Le CAC 40 et le taux d’emprunt français peuvent traduire une incertitude économique et leurs variations pourraient être intégrées à l’EPU pour mieux pondérer la mesure d’incertitude. Le lien de causalité entre l’incertitude et ces agrégats n’est pas avéré entre ces indicateurs et le News index.
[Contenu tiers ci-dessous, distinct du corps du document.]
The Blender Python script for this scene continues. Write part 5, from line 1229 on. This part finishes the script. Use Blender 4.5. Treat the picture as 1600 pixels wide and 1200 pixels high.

On peut imaginer également utiliser les indices de confiance, de crédit ou les anticipations d’inflations pour compléter et pondérer l’EPU.
Références
Scott R. Baker, N. Bloom et Steven J. Davis (2012 et 2015): « Has Economic policy uncertainty hampered the recovery? » University of Chicago and Standford University
Scott R. Baker, N. Bloom et Steven J. Davis (2015): « Measuring Economic Policy Uncertainty » NBER Working papers series
Bloom Nicholas (2009): « Fluctuations in uncertainty » Standford University, NBER
[1] USA Today, the Miami Herald, the Chicago Tribune, the Washington Post, the Los Angeles Times, the Boston Globe, the San Francisco Chronicle, the Dallas Morning News, the Houston Chronicle, and the Wall Street Journal.
[2] Méthodologie complète et résultats sur http://www.wingia.com/web/files/news/204/file/204.pdf
[3] Source Insee, comptes nationaux en volume base 2010
[4] Consensus Economics est une entreprise internationale, qui réalise chaque mois des sondages sur de nombreuses indicateurs et agrégats économiques et financiers.
[5] Pour obtenir l’indice globalpondéré, il faut normaliser chaque l’élément par son propre écart type d’avant janvier 2012. On calcul ensuite la valeur moyenne de chaque élément en utilisant 1/2 on pour le News Index et 1/6 pour les trois autres mesures (l’indicateur des dispositions fiscales, et les écarts de prévisions sur l’IPC et de déficit budgétaire).Pour la France, ½ pour le News Index et ¼ pour les variations du CAC 40 et du taux souverain.
[6] Outil de communication quiconsiste à guider les anticipations des acteurs des marchés financierssur l’évolution des prix à moyen et long terme. Le passage à l’acte n’est pas obligatoire.